Although the principle of the experiment was simple, there were many complicating factors. These included small variations of temperature that generated convection currents in the air and therefore displaced the wooden rod. Each experiment took several hours to complete. The deflection of the rod caused by the gravitational attraction was only about 0.16 in. (4.1 mm) but Cavendish was able to measure this to an accuracy of better than 1/100 of an inch (0.25 mm) by means of the vernier scale. Interestingly the torsion balance method remains the best way today of measuring the gravitational constant. At about the same time Charles Augustin de Coulomb (1736–1785) also used a torsion balance to measure the electrostatic force of repulsion [7].

The single number that came out of Cavendish’s monumental experiment was that the mean density of the earth was 5.448 times that of water. (Oddly enough he actually reported the number as 5.48 because of a simple arithmetic error.) This is close to the modern value. It allows the calculation of the Newtonian gravitational constant G to be 6.74 × 10−11 m3 kg−1 s− 2 although Cavendish did not do this sum. It differs from the currently accepted value by only 1 %. Note that to derive the “weight” of the earth (actually its mass), it is necessary to know its radius. This was first measured by the Greek, Eratosthenes, in about 200 BC.

This prosaic account of the experiment does not do justice to the extreme attention to errors described by Cavendish in his paper, and anyone who is interested should read this. It is available on the Internet. “The Cavendish Experiment” is a fitting denouement to the extraordinary experimental life of this unusual man.

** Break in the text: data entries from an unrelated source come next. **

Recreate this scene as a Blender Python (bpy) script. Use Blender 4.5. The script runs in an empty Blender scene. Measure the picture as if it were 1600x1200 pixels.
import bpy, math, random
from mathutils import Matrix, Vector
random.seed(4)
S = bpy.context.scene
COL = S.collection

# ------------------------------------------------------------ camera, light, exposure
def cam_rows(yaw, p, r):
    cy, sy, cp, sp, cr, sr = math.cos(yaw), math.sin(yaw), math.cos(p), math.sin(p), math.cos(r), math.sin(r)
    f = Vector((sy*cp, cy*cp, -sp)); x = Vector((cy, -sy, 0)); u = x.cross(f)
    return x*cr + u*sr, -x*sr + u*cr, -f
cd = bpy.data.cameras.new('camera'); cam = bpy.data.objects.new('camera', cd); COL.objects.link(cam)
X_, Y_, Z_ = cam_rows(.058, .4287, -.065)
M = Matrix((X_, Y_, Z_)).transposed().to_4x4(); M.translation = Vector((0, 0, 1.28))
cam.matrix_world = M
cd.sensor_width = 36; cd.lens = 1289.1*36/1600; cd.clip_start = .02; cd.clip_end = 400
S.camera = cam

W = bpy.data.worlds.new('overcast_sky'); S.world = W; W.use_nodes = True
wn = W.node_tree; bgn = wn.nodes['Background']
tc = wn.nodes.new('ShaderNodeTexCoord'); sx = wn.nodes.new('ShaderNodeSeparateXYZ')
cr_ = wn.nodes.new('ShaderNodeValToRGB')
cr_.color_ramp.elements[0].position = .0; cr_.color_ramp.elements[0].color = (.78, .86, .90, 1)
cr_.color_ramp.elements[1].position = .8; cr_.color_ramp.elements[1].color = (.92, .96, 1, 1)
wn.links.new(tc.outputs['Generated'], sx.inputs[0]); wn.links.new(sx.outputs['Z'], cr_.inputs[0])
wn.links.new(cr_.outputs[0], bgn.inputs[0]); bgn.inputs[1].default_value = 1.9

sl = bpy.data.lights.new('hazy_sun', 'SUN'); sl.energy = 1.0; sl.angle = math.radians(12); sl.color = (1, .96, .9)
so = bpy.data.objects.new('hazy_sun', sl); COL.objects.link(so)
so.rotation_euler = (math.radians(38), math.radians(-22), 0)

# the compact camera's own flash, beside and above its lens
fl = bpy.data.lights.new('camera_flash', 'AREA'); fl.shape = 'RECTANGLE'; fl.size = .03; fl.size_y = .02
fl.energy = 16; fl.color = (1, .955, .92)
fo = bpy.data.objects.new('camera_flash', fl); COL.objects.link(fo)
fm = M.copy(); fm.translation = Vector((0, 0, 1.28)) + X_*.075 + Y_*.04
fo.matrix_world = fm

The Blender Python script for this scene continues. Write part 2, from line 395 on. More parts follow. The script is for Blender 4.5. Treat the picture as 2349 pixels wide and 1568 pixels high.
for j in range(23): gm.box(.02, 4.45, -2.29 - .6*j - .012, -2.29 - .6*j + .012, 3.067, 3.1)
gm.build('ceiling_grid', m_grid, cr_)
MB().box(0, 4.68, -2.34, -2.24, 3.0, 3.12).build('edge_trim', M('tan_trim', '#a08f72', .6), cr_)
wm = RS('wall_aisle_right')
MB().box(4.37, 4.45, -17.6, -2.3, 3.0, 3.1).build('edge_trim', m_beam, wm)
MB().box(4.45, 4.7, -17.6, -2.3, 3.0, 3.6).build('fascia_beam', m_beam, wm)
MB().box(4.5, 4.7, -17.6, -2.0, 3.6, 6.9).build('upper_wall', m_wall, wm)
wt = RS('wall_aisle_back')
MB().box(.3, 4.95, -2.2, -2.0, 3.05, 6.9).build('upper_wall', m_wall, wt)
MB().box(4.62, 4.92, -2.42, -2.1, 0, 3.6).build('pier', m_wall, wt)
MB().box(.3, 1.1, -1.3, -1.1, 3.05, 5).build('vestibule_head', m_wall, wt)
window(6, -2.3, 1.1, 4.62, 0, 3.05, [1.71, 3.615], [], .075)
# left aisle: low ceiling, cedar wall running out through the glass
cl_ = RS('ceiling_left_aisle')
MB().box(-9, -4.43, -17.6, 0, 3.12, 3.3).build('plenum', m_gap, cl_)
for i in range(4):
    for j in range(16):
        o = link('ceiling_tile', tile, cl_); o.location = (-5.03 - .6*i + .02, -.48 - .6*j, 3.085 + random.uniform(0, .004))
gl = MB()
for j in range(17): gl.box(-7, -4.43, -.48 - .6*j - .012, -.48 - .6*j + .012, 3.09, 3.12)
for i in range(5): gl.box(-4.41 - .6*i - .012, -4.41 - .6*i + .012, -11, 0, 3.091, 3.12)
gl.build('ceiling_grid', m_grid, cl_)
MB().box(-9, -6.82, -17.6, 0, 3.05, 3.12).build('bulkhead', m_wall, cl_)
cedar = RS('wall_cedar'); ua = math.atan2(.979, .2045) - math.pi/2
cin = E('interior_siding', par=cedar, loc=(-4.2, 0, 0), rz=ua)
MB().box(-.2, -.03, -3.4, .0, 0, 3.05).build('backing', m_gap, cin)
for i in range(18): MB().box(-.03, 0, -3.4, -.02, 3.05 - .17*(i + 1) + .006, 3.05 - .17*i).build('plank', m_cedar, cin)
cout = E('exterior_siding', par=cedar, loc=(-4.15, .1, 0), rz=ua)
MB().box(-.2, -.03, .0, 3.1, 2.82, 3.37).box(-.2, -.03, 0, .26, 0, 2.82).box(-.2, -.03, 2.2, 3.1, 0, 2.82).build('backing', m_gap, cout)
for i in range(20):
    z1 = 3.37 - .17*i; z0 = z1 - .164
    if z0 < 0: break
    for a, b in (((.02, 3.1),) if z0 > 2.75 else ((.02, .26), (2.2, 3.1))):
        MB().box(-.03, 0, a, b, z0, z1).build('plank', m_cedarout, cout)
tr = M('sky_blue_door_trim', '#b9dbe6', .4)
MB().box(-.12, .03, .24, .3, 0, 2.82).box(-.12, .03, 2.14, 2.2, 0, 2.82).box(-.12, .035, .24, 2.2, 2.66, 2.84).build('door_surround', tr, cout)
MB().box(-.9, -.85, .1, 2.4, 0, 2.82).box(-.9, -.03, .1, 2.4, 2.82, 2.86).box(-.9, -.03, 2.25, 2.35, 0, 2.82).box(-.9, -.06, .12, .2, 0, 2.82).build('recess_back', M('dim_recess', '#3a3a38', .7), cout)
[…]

In conclusion, Cavendish was not a major figure in the history of respiratory physiology but he was a scientist of exceptional interest. Although he was a recluse and had many eccentricities, he was a meticulous experimenter. He is best known as the discoverer of hydrogen, and he made important contributions to our knowledge of carbon dioxide and water. His bold experiment to “weigh the world”, as he put it, assures his place in the history of science.